Au fil du film, l’auditoire comprend que c’est non seulement le récit d’Eva, mais clairement aussi celui de tous ces personnages immigrants qu’elle croise, et avec qui elle ne peut jamais vraiment communiquer, mais qui partagent tous et toutes comme elle ce désir de se bâtir un chez-soi.

Résolument Winnipeg

Toute l’action du film se déroule dans le quartier North End de Winnipeg, un coin décrépit et en voie de devenir une ville fantôme, connu pour sa criminalité et son ambiance unique. Cependant, l’amour du réalisateur pour ce quartier de prime abord difficile à aimer se ressent : les plans fixes de vieux clubs vidéo et de motels douteux sont empreints d’une grande sensibilité esthétique, en demeurant évocateurs et efficaces. « En tant que Winnipegois de naissance, j’ai de nombreux souvenirs de ce quartier. C’était donc aussi pour moi un moyen de documenter mes parties préférées de la ville avant qu’elles ne disparaissent. Depuis qu’on a tourné le film, on a d’ailleurs perdu 30 % de ces bâtiments », se désole le réalisateur.

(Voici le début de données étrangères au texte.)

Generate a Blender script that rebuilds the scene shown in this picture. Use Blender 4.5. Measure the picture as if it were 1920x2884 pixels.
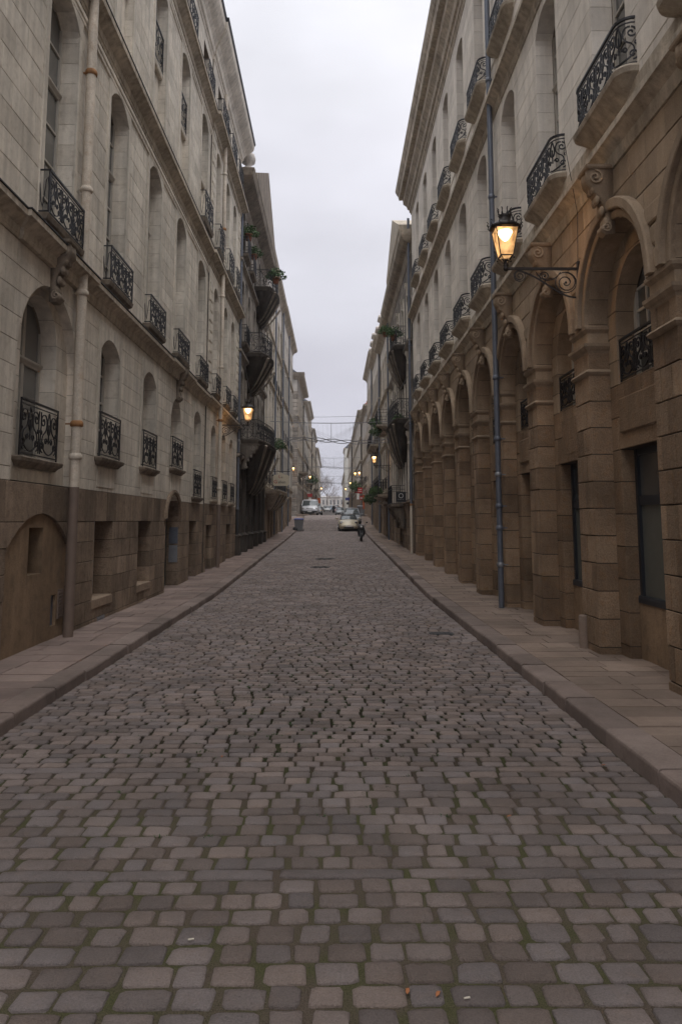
import bpy, bmesh, math, random
from math import sin, cos, pi, sqrt, radians, atan, tan
from mathutils import Vector, Matrix
R = random.Random(7)
S = bpy.context.scene
for o in list(bpy.data.objects): bpy.data.objects.remove(o)
COL = S.collection

# ------------------------------------------------------------------ camera
EYE = 1.9
FPX = 2200.0
PITCH = atan(.1236)
YAW = atan((960 - 940) / FPX * cos(PITCH))
cd = bpy.data.cameras.new('camera'); cam = bpy.data.objects.new('camera', cd); COL.objects.link(cam)
cd.sensor_fit = 'VERTICAL'; cd.sensor_height = 36.0; cd.sensor_width = 24.0
cd.lens = FPX / 2884 * 36.0
cd.shift_y = -(1442 - 1194.1) / 2884
cd.clip_start = .05; cd.clip_end = 3000
cam.location = (0, 0, EYE)
cam.rotation_euler = (pi / 2 + PITCH, 0, -YAW)
S.camera = cam

# ------------------------------------------------------------------ sky and sun (overcast)
W = bpy.data.worlds.new('World'); S.world = W; W.use_nodes = True
nt = W.node_tree; nt.nodes.clear()
def N(t, ty, **k):
    n = t.nodes.new(ty)
    for a, b in k.items(): setattr(n, a, b)
    return n
out = N(nt, 'ShaderNodeOutputWorld'); bg = N(nt, 'ShaderNodeBackground')
sky = N(nt, 'ShaderNodeTexSky', sky_type='NISHITA'); sky.sun_disc = False
sky.sun_elevation = radians(38); sky.sun_rotation = radians(20); sky.dust_density = 3
hs = N(nt, 'ShaderNodeHueSaturation'); hs.inputs['Saturation'].default_value = .2
nt.links.new(sky.outputs[0], hs.inputs['Color'])
tc = N(nt, 'ShaderNodeTexCoord'); sp = N(nt, 'ShaderNodeSeparateXYZ'); nt.links.new(tc.outputs['Generated'], sp.inputs[0])
mp = N(nt, 'ShaderNodeMapping'); mp.inputs['Scale'].default_value = (1.2, 1.2, 3.0); nt.links.new(tc.outputs['Generated'], mp.inputs[0])
nz = N(nt, 'ShaderNodeTexNoise'); nz.inputs['Scale'].default_value = 1.9; nz.inputs['Detail'].default_value = 4; nz.inputs['Roughness'].default_value = .45
nt.links.new(mp.outputs[0], nz.inputs['Vector'])
ma = N(nt, 'ShaderNodeMath', operation='MULTIPLY_ADD'); ma.inputs[1].default_value = .34; nt.links.new(nz.outputs[0], ma.inputs[0]); zs = N(nt, 'ShaderNodeMath', operation='SUBTRACT'); zs.inputs[1].default_value = .17; nt.links.new(sp.outputs[2], zs.inputs[0]); nt.links.new(zs.outputs[0], ma.inputs[2])
cr = N(nt, 'ShaderNodeValToRGB'); nt.links.new(ma.outputs[0], cr.inputs[0])
e = cr.color_ramp.elements
K_ = 1 / 1.75
def kc(r, g, b): return (r*K_, g*K_, b*K_, 1)
e[0].position = .08; e[0].color = kc(.46, .46, .53); e[1].position = 1.0; e[1].color = kc(1.68, 1.68, 1.72)
for p_, c_ in ((.17, (.49, .485, .555)), (.30, (.565, .565, .63)), (.46, (.635, .635, .70)), (.58, (.675, .68, .735)), (.72, (.82, .825, .875)), (.86, (1.20, 1.20, 1.24))):
    q = e.new(p_); q.color = kc(*c_)
sc = N(nt, 'ShaderNodeVectorMath', operation='SCALE'); sc.inputs['Scale'].default_value = 10.2 * 1.6; nt.links.new(cr.outputs[0], sc.inputs[0])
nz2 = N(nt, 'ShaderNodeTexNoise'); nz2.inputs['Scale'].default_value = 3.2; nz2.inputs['Detail'].default_value = 5; nz2.inputs['Roughness'].default_value = .5
nt.links.new(mp.outputs[0], nz2.inputs['Vector'])
cm = N(nt, 'ShaderNodeMapRange'); cm.inputs[1].default_value = .3; cm.inputs[2].default_value = .7; cm.inputs[3].default_value = 9.2 * 1.75; cm.inputs[4].default_value = 11.1 * 1.75
nt.links.new(nz2.outputs[0], cm.inputs[0]); nt.links.new(cm.outputs[0], sc.inputs['Scale'])
mx = N(nt, 'ShaderNodeMixRGB'); mx.inputs[0].default_value = .95
nt.links.new(hs.outputs[0], mx.inputs[1]); nt.links.new(sc.outputs[0], mx.inputs[2]); nt.links.new(mx.outputs[0], bg.inputs[0])
bg.inputs[1].default_value = .1; nt.links.new(bg.outputs[0], out.inputs[0])
sl = bpy.data.lights.new('sun', 'SUN'); sl.energy = 1.5; sl.angle = radians(70); sl.color = (1, .97, .94)
so = bpy.data.objects.new('sun', sl); COL.objects.link(so); so.rotation_euler = (radians(28), 0, radians(8))
S.view_settings.view_transform = 'Standard'; S.view_settings.look = 'None'; S.view_settings.gamma = 1
S.view_settings.exposure = .34; S.view_settings.use_curve_mapping = False
S.render.engine = 'CYCLES'

# ------------------------------------------------------------------ helpers
GP = [(-20, 0), (20, 0), (33, .3), (48, .57), (57, .78), (65, 1.02), (71, 1.45), (77, 1.95), (88, 2.45), (100, 2.6), (150, 2.95), (205, 4.2), (300, 6.3), (700, 12)]
def G(y):
    for (a, b), (c, d) in zip(GP, GP[1:]):
        if y <= c:
            t = (y - a) / (c - a); return b + (d - b) * t
    return GP[-1][1]

def link(o, parent=None):
    COL.objects.link(o)
    if parent is not None: o.parent = parent
    return o
def tag(o, label=None, cat=None, group=None, kind=None):
    if label: o['label'] = label
    if cat: o['category'] = cat
    if group: o['group'] = group
    if kind: o['kind'] = kind
    return o
def empty(name, loc, label, cat, group=None):
    o = bpy.data.objects.new(name, None); o.location = loc; o.empty_display_size = .2; link(o)
    return tag(o, label, cat, group)

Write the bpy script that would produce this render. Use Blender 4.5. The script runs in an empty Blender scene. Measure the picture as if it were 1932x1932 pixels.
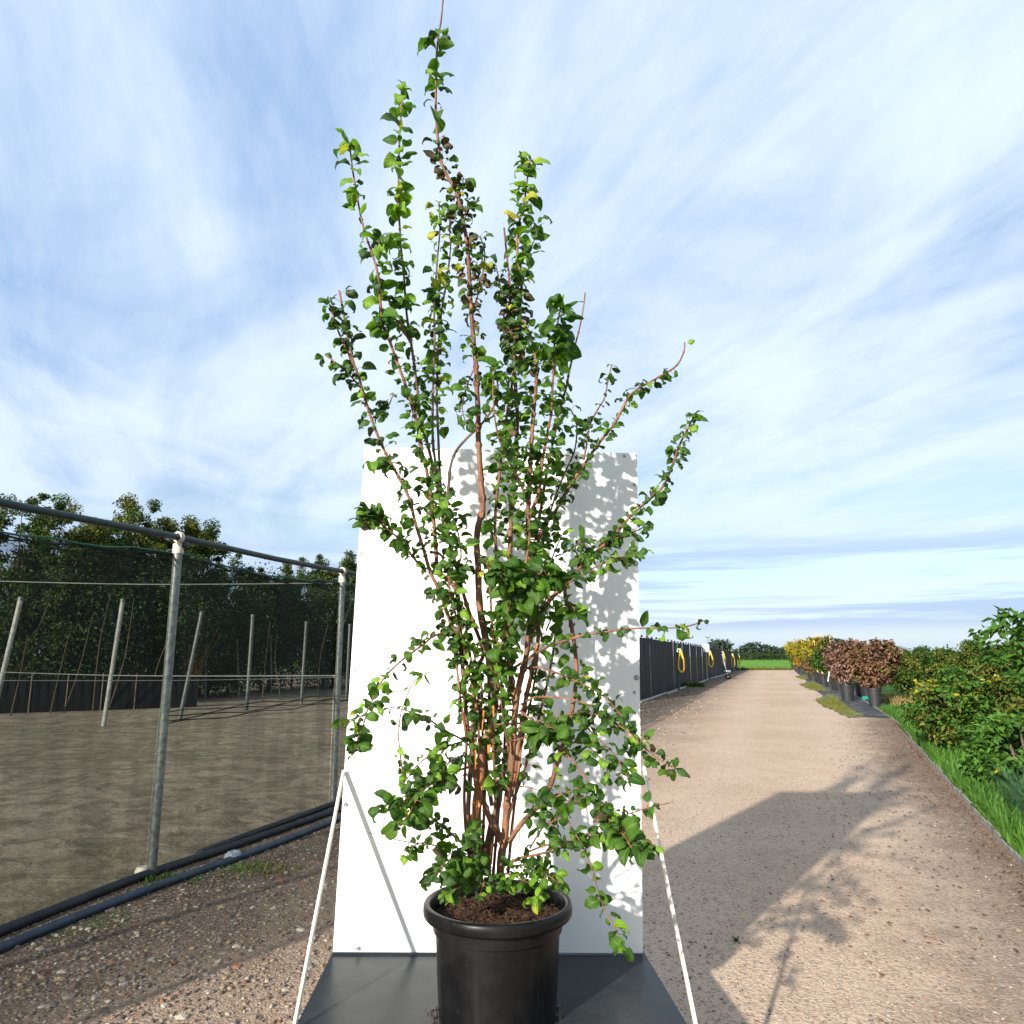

Le thème de Winnipeg se fait aussi sentir dans une des sous-histoires les plus intéressantes et intrigantes du film : le gros squatteur autochtone dans l’appartement. Muet, il réapparaît chaque matin sur le divan d’Eva, au grand dam de cette dernière qui le chasse à répétition à coups d’oreiller. Il quitte donc à chaque fois, sans s’obstiner, pour revenir à la tombée de la nuit. Une scène loufoque qui se veut aussi un commentaire sur le sort des Autochtones du Manitoba ainsi qu’une métaphore sur leur dépossession territoriale. « Eva, une immigrante, arrive en ville et évince de chez elle quelqu’un qui était, en fin de compte, là avant elle! », souligne Dawson.